Here is a probability density function (PDF)
pdfq[q_] = C q^(4 n ν - 1) (1 - q)^(4 n μ - 1)
$$P_q(Q=q) = C q^{4 n\nu - 1} (1 - q)^{4 n \mu - 1}$$
I'd like to find the PDF of $l$ (noted $P_l(L=l)$), which is a function of $q$.
f[q_] = 2 q s
$$f(q)=2\cdot q\cdot s$$
What is the PDF of l?
Here is my try
I think $f(q)$ is an invertible, differentiable and continuously increasing function of $q$ and therefore:
$$P_l(L=l) = P_q(f^{-1}(l))\left|\frac{df^{-1}(l)}{dl}\right|$$
according to wiki, where $f^{-1}(..)$ is the inverse function of $f(..)$.
Calculating this with Mathematica gives:
In[1]:= pdfq[q_] =
C E^(4 n s q ) q^(4 n ν - 1) (1 - q)^(4 n μ - 1)
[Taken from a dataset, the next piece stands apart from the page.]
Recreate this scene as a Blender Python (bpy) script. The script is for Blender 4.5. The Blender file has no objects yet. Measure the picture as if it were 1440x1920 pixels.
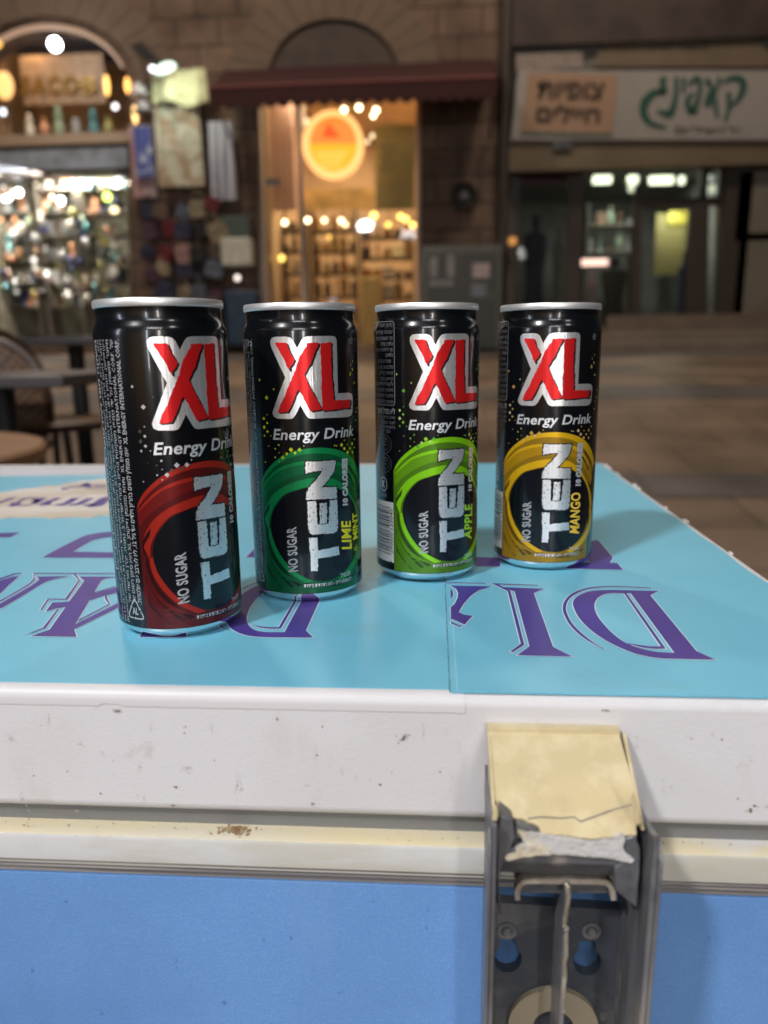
import bpy, bmesh, math, random
import numpy as np
from mathutils import Vector, Matrix
from mathutils.geometry import tessellate_polygon
random.seed(7); rs = np.random.RandomState(11)
R_ = math.radians
SC = bpy.context.scene
COL = SC.collection

# ---------------------------------------------------------------- camera (z = 0 is the top of the freezer lid)
FPX, PITCH, ROLL, CH, YAW = 1454.04, 0.2288, -0.0135, 0.11507, 0.0731
CX, CY = 714.06, 989.28
fw = Vector((-math.sin(YAW)*math.cos(PITCH), math.cos(YAW)*math.cos(PITCH), -math.sin(PITCH)))
rt0 = Vector((math.cos(YAW), math.sin(YAW), 0)); up0 = rt0.cross(fw)
rt = rt0*math.cos(ROLL)+up0*math.sin(ROLL); up = up0*math.cos(ROLL)-rt0*math.sin(ROLL)
CAM = Vector((0, 0, CH))
cd = bpy.data.cameras.new('camera'); cam = bpy.data.objects.new('camera', cd); COL.objects.link(cam)
M = Matrix((rt, up, -fw)).transposed().to_4x4(); M.translation = CAM
cam.matrix_world = M
cd.sensor_fit = 'VERTICAL'; cd.sensor_height = 36; cd.sensor_width = 27
cd.lens = FPX/1920*36
cd.shift_x = -(CX-720)/1920; cd.shift_y = (CY-960)/1920
cd.clip_start = 0.01; cd.clip_end = 200
cd.dof.use_dof = True; cd.dof.focus_distance = 0.338
cd.dof.aperture_fstop = cd.lens/3.6
SC.camera = cam
SC.view_settings.view_transform = 'Standard'; SC.view_settings.look = 'None'
SC.view_settings.exposure = 0.47; SC.view_settings.gamma = 1
SC.render.resolution_x = 768; SC.render.resolution_y = 1024
SC.cycles.use_denoising = True
SC.cycles.max_bounces = 8
SC.cycles.sample_clamp_indirect = 6

# ---------------------------------------------------------------- night sky
w = bpy.data.worlds.new('World'); SC.world = w; w.use_nodes = True
nt = w.node_tree
sky = nt.nodes.new('ShaderNodeTexSky'); sky.sky_type = 'NISHITA'; sky.sun_disc = False
sky.sun_elevation = R_(12.0); sky.sun_rotation = R_(200)
bg = nt.nodes['Background']; bg.inputs[1].default_value = SKY_STRENGTH = 0.005
nt.links.new(sky.outputs[0], bg.inputs[0])

# ---------------------------------------------------------------- stall lamps behind the photographer and added fill lights
def area(name, loc, target, sx, sy, power, col=(1, 1, 1)):
    l = bpy.data.lights.new(name, 'AREA'); l.shape = 'RECTANGLE'; l.size = sx; l.size_y = sy
    l.energy = power; l.color = col
    o = bpy.data.objects.new(name, l); COL.objects.link(o)
    o.location = loc
    o.rotation_euler = (Vector(target)-Vector(loc)).to_track_quat('-Z', 'Y').to_euler()
    return o
area('stall_key_lamp', (-1.75, -1.85, 3.0), (0, .4, 0), .34, .22, 84, (1, .965, .95))
area('stall_tube_lamp', (.25, -2.3, 1.75), (0, .3, 0), 1.3, .10, 12, (.96, .97, 1))
area('stall_tube_lamp', (1.9, -1.9, 2.3), (0, .3, 0), .5, .3, 5, (1, .96, .93))
area('panel_fill_light', (-.5, -1.2, 2.7), (0, .5, 0), .7, .3, 12, (.95, .97, 1))  # added dim panel, gives the silver print something bright to reflect
area('streak_fill_light', (.75, -2.6, .55), (0, .3, 0), .16, 1.3, 12, (1, .93, .88))  # added fill lights behind the camera, for streaks on the cans
area('streak_fill_light', (-.35, -2.8, .7), (0, .3, 0), .12, 1.2, 9, (.93, .95, 1))
area('streak_fill_light', (-2.6, -1.3, .8), (0, .3, 0), .3, 1.0, 7, (.80, .86, 1))
area('street_fill_light', (1.8, 6.3, 6.5), (1.8, 6.31, 0), .6, .6, 125, (1, .80, .60))  # added overhead pair without lamp posts, brightens the paving
area('street_fill_light', (-3.0, 6.0, 6.5), (-3.0, 6.01, 0), .6, .6, 150, (1, .82, .64))

# ---------------------------------------------------------------- pixel rays of the survey photograph -> points on real planes
def ray(x, y): return fw + rt*((x-CX)/FPX) - up*((y-CY)/FPX)
def on(x, y, axis, val):
    d = ray(x, y); return CAM + d*((val-CAM[axis])/d[axis])
def lidp(x, y, z=0.0): return on(x, y, 2, z)
def fac(x, y, D): return on(x, y, 1, D)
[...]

Out[1]= C E^(4 n q s) (1 - q)^(-1 + 4 n μ) q^(-1 + 4 n ν)
In[2]:= f[q_] = 2 q s
Out[2]= 2 q s
In[3]:= Solve[l == f[q], q]
Out[3]= {{q -> l/(2 s)}}
In[4]:= finverse[l_] = l/(2 s)
Out[4]= l/(2 s)
In[5]:= Absdfinversedl[l] = Abs[Integrate[finverse[l], l]]
Out[5]= 1/4 Abs[l^2/s]
In[7]:= pdfl[l_] = pdfq[finverse[l]] Absdfinversedl[l]
Out[7]= 2^(-1 - 4 n ν) C E^(
2 l n) (1 - l/(2 s))^(-1 + 4 n μ) (l/s)^(-1 + 4 n ν)
Abs[l^2/s]
In[8]:= pdfl[0.5] /. C -> 1 /. n -> 1000 /. μ -> 0.02 /. ν ->
0.05 /. s -> 0.1 // N
Out[8]= -1.554651720194871*10^527
But the result is obviously not correct as I get negative probability densities. What am I doing wrong? Does the problem have to do with my constant of integration $C$? Thanks a lot for your help.